O artista – detentor do Prêmio Interamericano de Cultura Gabriela Mistral, conferido pela Organização dos Estados Americanos em 1993 – recebe a publicação dos seus diários em livro como uma homenagem que a sobrinha-neta, Marianna Brennand Fortes, quis lhe prestar em seus 89 anos de vida.
Em 2002, recém-formada em Cinema na Califórnia, Marianna desembarcou no Recife com o projeto de realizar um documentário sobre o tio-avô. “Lembro que lhe escrevi uma carta, foi uma abordagem formal”, conta Marianna.
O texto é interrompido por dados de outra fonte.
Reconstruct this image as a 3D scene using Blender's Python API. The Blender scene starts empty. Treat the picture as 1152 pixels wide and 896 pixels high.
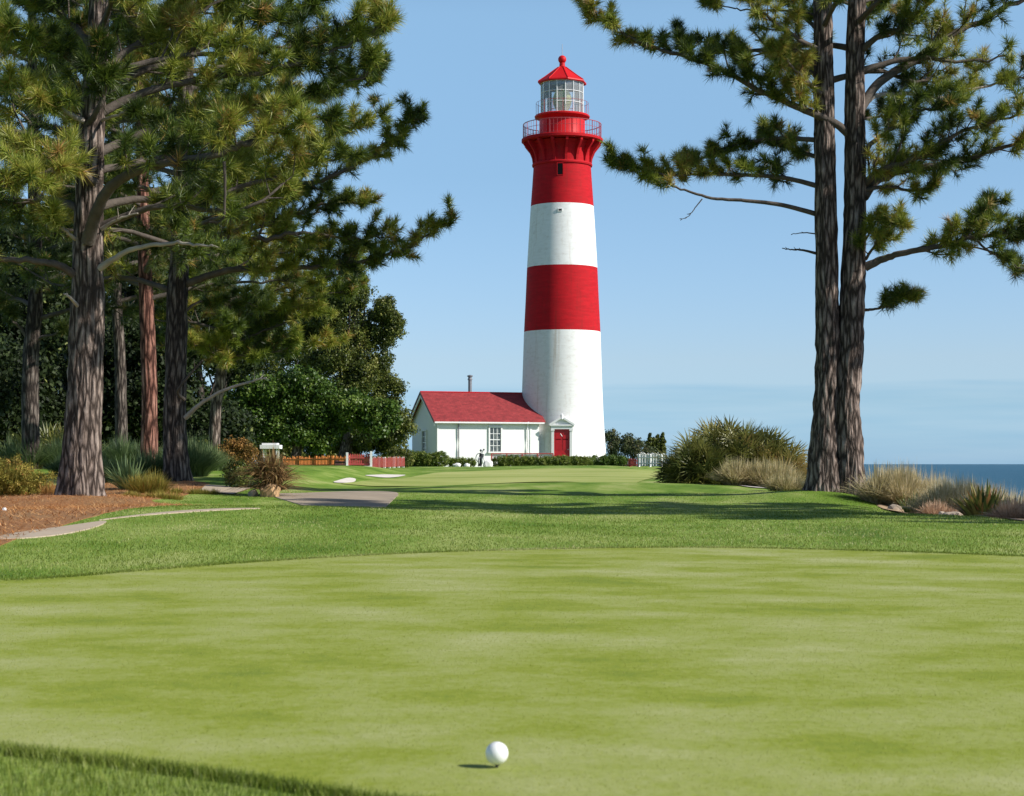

Os diários foram importantes fontes de pesquisa para o longa-metragem Francisco Brennand, que teve fotografia de Walter Carvalho e foi vencedor em duas categorias na Mostra Internacional de Cinema de São Paulo de 2012, levou o Itamaraty de Melhor Documentário e o prêmio de Melhor Filme da Associação Brasileira de Críticos de Cinema (Abraccine). “Publicar seus escritos em vida foi uma promessa que lhe fiz. Mas meu compromisso com a obra dele nunca vai acabar”, garante Marianna.
Para ser mantida, a promessa/projeto contou com o patrocínio do Itaú Cultural e do Grupo Cornélio Brennand através da Lei Federal de Incentivo a Cultura e apoio cultural da Cepe – Companhia Editora de Pernambuco.
CONTEÚDO
Diário de Francisco Brennand – O Nome do Livro foi a forma escolhida para batizar os três primeiros volumes, que seguem cronologicamente as décadas de 1949 a 1979, 1980 a 1989 e 1990 a 1999. O quarto da série difere de seus irmãos em projeto gráfico e narrativa. Enquanto os primeiros seguem rigorosamente a estrutura de um diário, com entradas de datas e reflexões ao sabor de fatores internos e externos a exercerem pressão sobre o autor, este último, que recebeu o subtítulo de O Nome do Outro, é, nas palavras de quem o escreveu, “uma narrativa folhetinesca, como se o narrador tivesse pressa em conduzir um depoimento que não lhe seria favorável”.
Para se desincumbir da tarefa auto-imposta, FB lança mão de um alter ego, que deixa de atender pelo nome de Nonato (o não-nascido) para assumir a identidade de Renato (o renascido). Personagens que vão pontuar a trama, como Viriata e Dr. Intruso, começam a aparecer já no volume 3, mas tornam-se autônomos apenas no 4, auxiliando na composição de uma história cheia de alegorias, à moda do artista plástico e cineasta Peter Greenaway.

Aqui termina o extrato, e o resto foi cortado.